(The problem):
Write out the full listing exactly as given, minus the images.

(Supplied data):
>>>
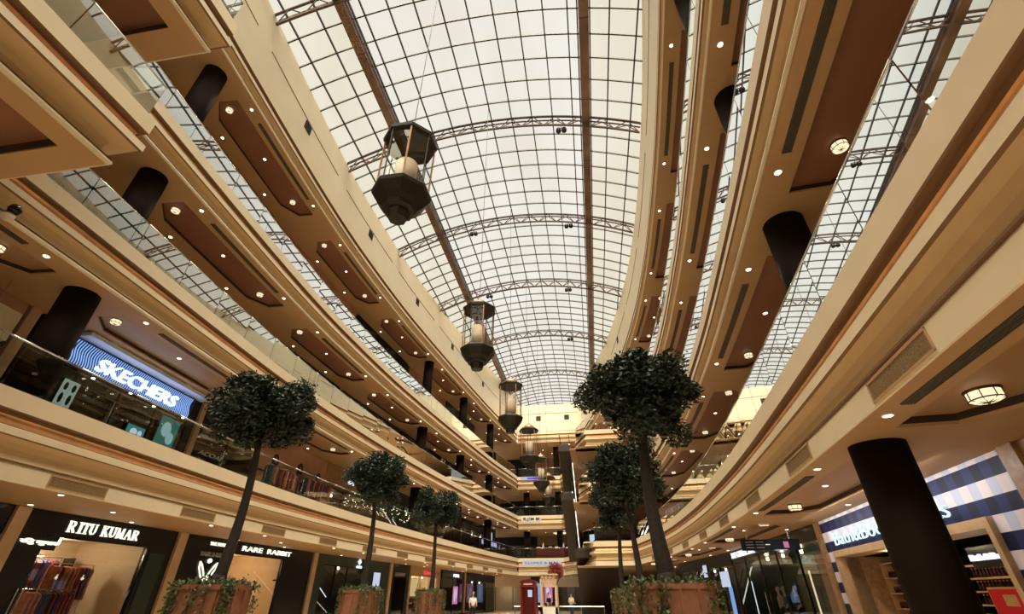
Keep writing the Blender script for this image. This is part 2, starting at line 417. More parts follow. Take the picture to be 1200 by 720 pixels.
# ------------------------------------------------------------------ skylight
XS = [VX+s*d for s in (-1, 1) for d in (0.65, 1.95, 3.2, 4.5, 7.2, 8.45, 9.75)]
XS = sorted(set([VX+k for k in (0, 1.3, -1.3, 2.6, -2.6, 3.9, -3.9, 5.15, -5.15, 7.2, -7.2, 8.5, -8.5, 9.8, -9.8)]))
mb = MB(); n = 28; ys = [YMIN-1, 15, 40, 80]
for y in ys:
    for i in range(n+1): x = VX-10.4+20.8*i/n; mb.v.append((x, y, vz(x)+.10))
for j in range(len(ys)-1):
    for i in range(n): mb.f.append((j*(n+1)+i, j*(n+1)+i+1, (j+1)*(n+1)+i+1, (j+1)*(n+1)+i)); mb.m.append(0)
win = struct(mb.build('window_1', pane))
mb = MB()
for x in XS: mb.bar((x, YMIN-1, vz(x)), (x, 80, vz(x)), .065, .12)
y = 14.36-1.265*22
while y < 78:
    xs = [VX-10.4+20.8*i/20 for i in range(21)]
    for p, q in zip(xs, xs[1:]): mb.bar((p, y, vz(p)-.03), (q, y, vz(q)-.03), .07, .10)
    y += 1.265
fr = mb.build('window_frame', mull, win); fr['kind'] = 'structure'
BEAMLAB = ['long brown box beam under the skylight nearer the left wall', 'long brown box beam under the skylight nearer the right wall']
for i, x in enumerate((-10.08, 1.74)):
    b = empty('roof_beam', BEAMLAB[i], 'beam', (x, YMIN-1, vz(x)))
    MB().box(-.24, .24, 0, 94, -.62, -.05).build('cladding', beamm, b)
    f = MB()
    for k in range(21): f.box(-.245, .245, k*4.5, k*4.5+.05, -.625, -.05)
    f.build('joint_band', mull, b)
    f = MB()
    for s in (-.30, .33): f.box(s-.03, s+.03, 0, 94, -.2, -.05)
    f.build('edge_rail', mull, b)
ordn = ['nearest']+[w+' nearest' for w in 'second third fourth fifth sixth seventh eighth ninth tenth eleventh twelfth thirteenth fourteenth fifteenth sixteenth'.split()]
def make_truss(y, label):
    t = empty('roof_truss', label, 'truss', (VX, y, 0), group='arched trusses under the skylight')
    xl = max(XL(y) if y < 65 else -9, -13.6)+.05-VX; xr = (XT(y) if y < 65 else 1)-.05-VX
    n = 26; xs = [xl+(xr-xl)*i/n for i in range(n+1)]
    up = [(x, 0, vz(x+VX)-.12) for x in xs]; lo = [(x*.985, 0, vz(x+VX)-.78) for x in xs]
    a = MB(); b = MB(); w = MB()
    for s in (-.16, .16):
        for i in range(n): a.tube((up[i][0], s, up[i][2]), (up[i+1][0], s, up[i+1][2]), .05, 6)
    for i in range(n): b.tube(lo[i], lo[i+1], .075, 6)
    for i in range(n):
        p, q = (up[i], lo[i+1]) if i % 2 else (lo[i], up[i+1])
        for s in (-.16, .16):
            pp = (p[0], s if p is up[i] else 0, p[2]); qq = (q[0], 0 if p is up[i] else s, q[2]); w.tube(pp, qq, .03, 5)
    a.build('upper_chord', steel, t); b.build('lower_chord', steel, t); w.build('web', steel, t)
    return t
for i, y in enumerate(TRY[1:]):
    make_truss(y, 'arched brown lattice truss under the skylight, %s to the viewer' % ordn[i])
for i, (x, y) in enumerate([(.2, 18.4), (-7.4, 27.2), (.2, 27.2), (-.3, 36.2), (-.6, 46.2), (-7.9, 36.2), (1.2, 9.6)]):
    t = empty('floodlight', 'pair of small black floodlights hung under the skylight truss, %s one on the %s' % (ordn[[1, 2, 2, 3, 4, 3, 0][i]].split()[0] if i != 6 else 'nearest', ('left' if x < -4 else 'right')), 'floodlight', (x, y, vz(x)-.8), group='floodlight pairs under the trusses')
    for s in (-.17, .17): MB().lathe([(.05, -.02), (.15, -.08), (.17, -.22), (.15, -.30)], 14, (s, 0, -.05)).build('lamp_head', black, t)
    MB().bar((-.25, 0, -.03), (.25, 0, -.03), .04, .04).tube((0, 0, 0), (0, 0, .1), .02, 6).build('bracket', black, t)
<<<
(Task output):
Keep writing the Blender script for this image. This is part 2, starting at line 417. More parts follow. Take the picture to be 1200 by 720 pixels.
# ------------------------------------------------------------------ skylight
XS = [VX+s*d for s in (-1, 1) for d in (0.65, 1.95, 3.2, 4.5, 7.2, 8.45, 9.75)]
XS = sorted(set([VX+k for k in (0, 1.3, -1.3, 2.6, -2.6, 3.9, -3.9, 5.15, -5.15, 7.2, -7.2, 8.5, -8.5, 9.8, -9.8)]))
mb = MB(); n = 28; ys = [YMIN-1, 15, 40, 80]
for y in ys:
    for i in range(n+1): x = VX-10.4+20.8*i/n; mb.v.append((x, y, vz(x)+.10))
for j in range(len(ys)-1):
    for i in range(n): mb.f.append((j*(n+1)+i, j*(n+1)+i+1, (j+1)*(n+1)+i+1, (j+1)*(n+1)+i)); mb.m.append(0)
win = struct(mb.build('window_1', pane))
mb = MB()
for x in XS: mb.bar((x, YMIN-1, vz(x)), (x, 80, vz(x)), .065, .12)
y = 14.36-1.265*22
while y < 78:
    xs = [VX-10.4+20.8*i/20 for i in range(21)]
    for p, q in zip(xs, xs[1:]): mb.bar((p, y, vz(p)-.03), (q, y, vz(q)-.03), .07, .10)
    y += 1.265
fr = mb.build('window_frame', mull, win); fr['kind'] = 'structure'
BEAMLAB = ['long brown box beam under the skylight nearer the left wall', 'long brown box beam under the skylight nearer the right wall']
for i, x in enumerate((-10.08, 1.74)):
    b = empty('roof_beam', BEAMLAB[i], 'beam', (x, YMIN-1, vz(x)))
    MB().box(-.24, .24, 0, 94, -.62, -.05).build('cladding', beamm, b)
    f = MB()
    for k in range(21): f.box(-.245, .245, k*4.5, k*4.5+.05, -.625, -.05)
    f.build('joint_band', mull, b)
    f = MB()
    for s in (-.30, .33): f.box(s-.03, s+.03, 0, 94, -.2, -.05)
    f.build('edge_rail', mull, b)
ordn = ['nearest']+[w+' nearest' for w in 'second third fourth fifth sixth seventh eighth ninth tenth eleventh twelfth thirteenth fourteenth fifteenth sixteenth'.split()]
def make_truss(y, label):
    t = empty('roof_truss', label, 'truss', (VX, y, 0), group='arched trusses under the skylight')
    xl = max(XL(y) if y < 65 else -9, -13.6)+.05-VX; xr = (XT(y) if y < 65 else 1)-.05-VX
    n = 26; xs = [xl+(xr-xl)*i/n for i in range(n+1)]
    up = [(x, 0, vz(x+VX)-.12) for x in xs]; lo = [(x*.985, 0, vz(x+VX)-.78) for x in xs]
    a = MB(); b = MB(); w = MB()
    for s in (-.16, .16):
        for i in range(n): a.tube((up[i][0], s, up[i][2]), (up[i+1][0], s, up[i+1][2]), .05, 6)
    for i in range(n): b.tube(lo[i], lo[i+1], .075, 6)
    for i in range(n):
        p, q = (up[i], lo[i+1]) if i % 2 else (lo[i], up[i+1])
        for s in (-.16, .16):
            pp = (p[0], s if p is up[i] else 0, p[2]); qq = (q[0], 0 if p is up[i] else s, q[2]); w.tube(pp, qq, .03, 5)
    a.build('upper_chord', steel, t); b.build('lower_chord', steel, t); w.build('web', steel, t)
    return t
for i, y in enumerate(TRY[1:]):
    make_truss(y, 'arched brown lattice truss under the skylight, %s to the viewer' % ordn[i])
for i, (x, y) in enumerate([(.2, 18.4), (-7.4, 27.2), (.2, 27.2), (-.3, 36.2), (-.6, 46.2), (-7.9, 36.2), (1.2, 9.6)]):
    t = empty('floodlight', 'pair of small black floodlights hung under the skylight truss, %s one on the %s' % (ordn[[1, 2, 2, 3, 4, 3, 0][i]].split()[0] if i != 6 else 'nearest', ('left' if x < -4 else 'right')), 'floodlight', (x, y, vz(x)-.8), group='floodlight pairs under the trusses')
    for s in (-.17, .17): MB().lathe([(.05, -.02), (.15, -.08), (.17, -.22), (.15, -.30)], 14, (s, 0, -.05)).build('lamp_head', black, t)
    MB().bar((-.25, 0, -.03), (.25, 0, -.03), .04, .04).tube((0, 0, 0), (0, 0, .1), .02, 6).build('bracket', black, t)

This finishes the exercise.